I'm used to Heroku where I just could use heroku logs or connect papertrial to see the parse logs to help debug things but I have no clue how to see my parse specific logs when its running in a docker container.
I'm able to do test curl and get data back so I know its working but no idea how to find log data.
Searching around really doesn't lead to any results that are more specific to Docker. I also tried to figure out how to write to the logs folder but the folder alway seems empty.. ?
Docker collects the logs of each container from stdout and stderr of a container. As described in 12-factor application, an application should send its logs to stdout (it is standardized by heroku):
A twelve-factor app never concerns itself with routing or storage of its output stream. It should not attempt to write to or manage logfiles. Instead, each running process writes its event stream, unbuffered, to stdout. During local development, the developer will view this stream in the foreground of their terminal to observe the app’s behavior.

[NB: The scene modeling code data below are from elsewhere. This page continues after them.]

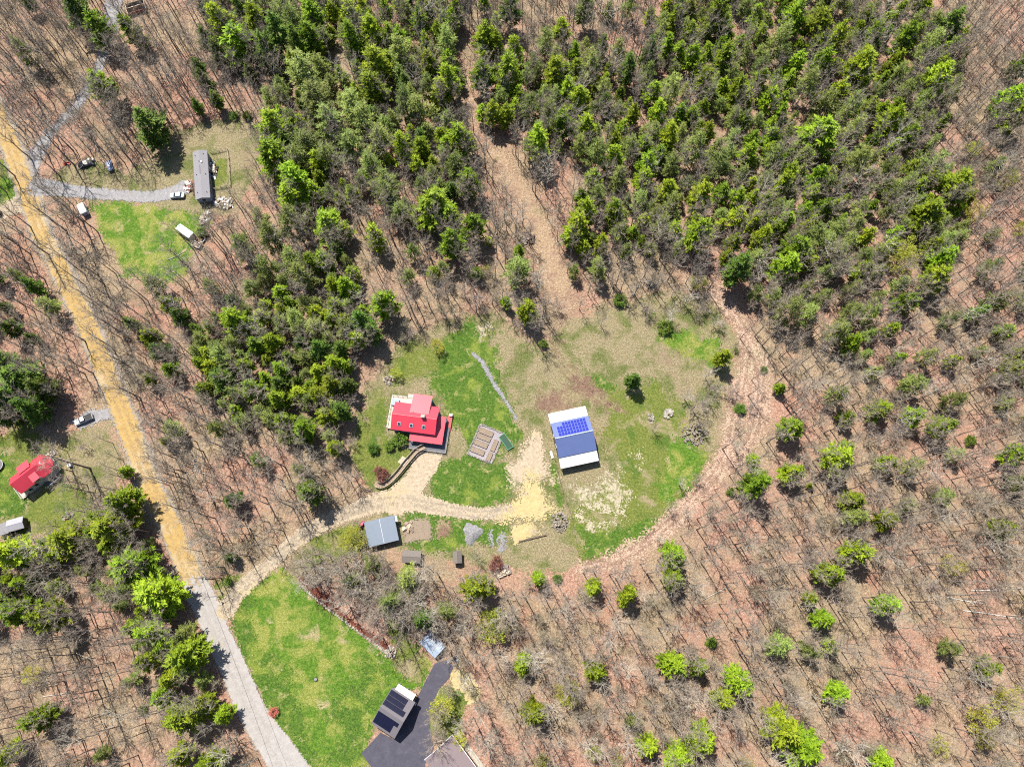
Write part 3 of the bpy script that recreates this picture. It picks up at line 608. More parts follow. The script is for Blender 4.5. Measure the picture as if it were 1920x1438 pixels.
p = at(1034, 853); t = thing('bench', 'small white bench on the grass left of the barn', 'bench', (p[0], p[1], 0), D(-74))
MB().box((0, 0, 0.45), (2.1, 0.55, 0.07)).build('seat', MAT['white'], t); MB().box((0, 0.28, 0.75), (2.1, 0.07, 0.5)).build('backrest', MAT['white'], t)
for sx in (-0.9, 0.9):
    for sy in (-0.2, 0.2): MB().box((sx, sy, 0.21), (0.08, 0.08, 0.42)).build('leg', MAT['white'], t)

# ------------------------------------------------------------------ trailer home
h = thing('mobile_home', 'long taupe roofed mobile home with blue-grey siding', 'mobile home', (-100.3, 127.9, 0), D(100))
gable_walls(MB(), 17.2, 4.2, 3.1, 3.75).build('wall', MAT['trailer_wall'], h)
mb = MB(); slope(mb, -8.85, 8.85, 0, 3.95, 2.35, 3.25, 0.1); slope(mb, -8.85, 8.85, -2.35, 3.25, 0, 3.95, 0.1); rf = mb.build('roof', MAT['taupe_roof'], h)
MB().box((1.6, 0.1, 3.98), (3.2, 0.25, 0.06)).build('ridge_vent', MAT['shed_roof'], rf)
for x, y in [(7.2, 1.5), (7.4, -1.2), (4.6, 0.2), (0, 1.4), (-0.2, -1.5), (-6.6, 1.4), (-6.8, -1.5)]:
    MB().tube([(x, y, 3.2), (x, y, 3.95 - abs(y) * 0.3 + 0.35)], 0.12, 6).build('vent_pipe', MAT['dark'], rf)
MB().box((4.4, -0.5, 3.95), (0.6, 0.5, 0.2)).build('roof_hatch', MAT['white'], rf)
for x in (-6, -2.5, 1.5, 5.5): window_y(h, x, -2.1, 2.1, 1.0, 0.9)
for x in (-5, 0, 5): window_y(h, x, 2.1, 2.1, 1.0, 0.9, 1)
window_x(h, -8.6, 0, 2.2, 1.1, 0.9, -1)
MB().box((-8.64, 0, 0.45), (0.06, 4.24, 0.9)).build('skirting', MAT['shed_roof'], h)
door_y(h, 3.2, -2.1, 0.7); door_y(h, -4.0, 2.1, 0.7, s=1)
mb = MB(); mb.box((3.2, -2.9, 0.55), (2.4, 1.5, 0.12)); rail(mb, [(2.0, -2.2), (2.0, -3.6), (4.4, -3.6)], 0.6, 0.8, 1.0); mb.build('porch', MAT['pale_wood'], h)
for k in range(3): MB().box((4.7 + k * 0.3, -2.9, 0.45 - k * 0.16), (0.3, 1.2, 0.1)).build('step', MAT['pale_wood'], h)
mb = MB(); mb.box((-4.2, 3.0, 0.6), (2.8, 1.7, 0.12)); rail(mb, [(-5.5, 2.3), (-5.5, 3.8), (-2.9, 3.8)], 0.65, 0.85, 1.0); mb.build('porch', MAT['dark_wood'], h)
# the pen beside it
t = thing('pen_fence', 'pale wooden rail fence enclosing the mobile home pen', 'fence', at(415, 320))
O = Vector(t.location); pts = [Vector((*at(*q), 0)) - O for q in P('397,289 427,282 430,300 433,350 397,357')]
for a_, b_ in zip(pts, pts[1:]):
    L = (b_ - a_).length; n = max(1, int(L / 2.2)); an = math.atan2((b_ - a_).y, (b_ - a_).x)
    for i in range(n):
        q = a_.lerp(b_, i / n); MB().box((q.x, q.y, 0.6), (0.14, 0.14, 1.2)).build('post', MAT['pale_wood'], t)
        m_ = a_.lerp(b_, (i + 0.5) / n)
        for z in (0.45, 1.0): MB().box((m_.x, m_.y, z), (L / n, 0.06, 0.2), an).build('rail', MAT['pale_wood'], t)

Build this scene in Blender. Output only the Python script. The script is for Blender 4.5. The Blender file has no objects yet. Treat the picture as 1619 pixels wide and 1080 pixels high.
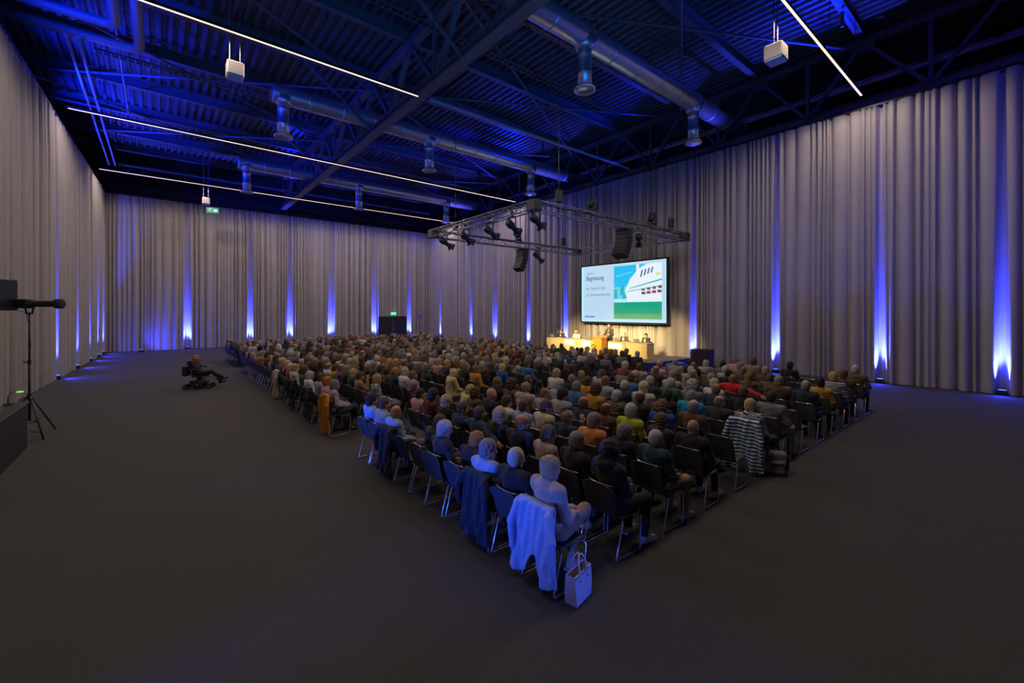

That being said, everything you stream to stdout of a container will be stored in /var/lib/docker/containers/<container id>/<container id>-json.log directory. You can see the container id using docker ps command. You don't have to see the file always. You can do docker logs <container-id> to see the logs stored in the container's directory.
If you have to have logs in the filesystem, you can store logs inside the container and mount that directory on your host machine to see log files. You can do something like this:
docker run -v <host directory>:<log directory in container> ...
Hope it helps.

custom logs in docker

I need to get the logs from the running container persisted on the host, so we don't lose the logs when the container restarts.
The logs that get put in the standard apache logs are handled fine with the --log-driver=syslog --log-opt syslog-tag="app_name" run options. However, each application also has a custom debug.log output.
I tried using the --log-opt syslog-address=unix://infra/py/appinstance/app/log/debug.log run parameter, but that doesn't work. I would like to plug the debug logs into the standard syslog, but I don't see how to do it. Any ideas.
the docker run--log-driver option is to specify where to store your docker container log. The log we are talking about here is the one that you get from the docker logs command.
The content of that log is gathered from the container's process standard output and error output.
The debug.log file you are mentioning isn't sent to any of the standard or error output and has such won't be handled by docker.
You have at least two options to persist those debug messages:
writing to stdout or stderr
You can make your application write its debug messages to the standard or error output instead of to the debug.log file. This way those debug messages will be handled by docker, and given the --log-driver=syslog option will persist in your host syslog service.
mount a volume
You can also use the docker run -v option to create a volume in your container that will mount a directory from your docker host in your container.
Then configure your application so that it writes the debug.log file on that mount point.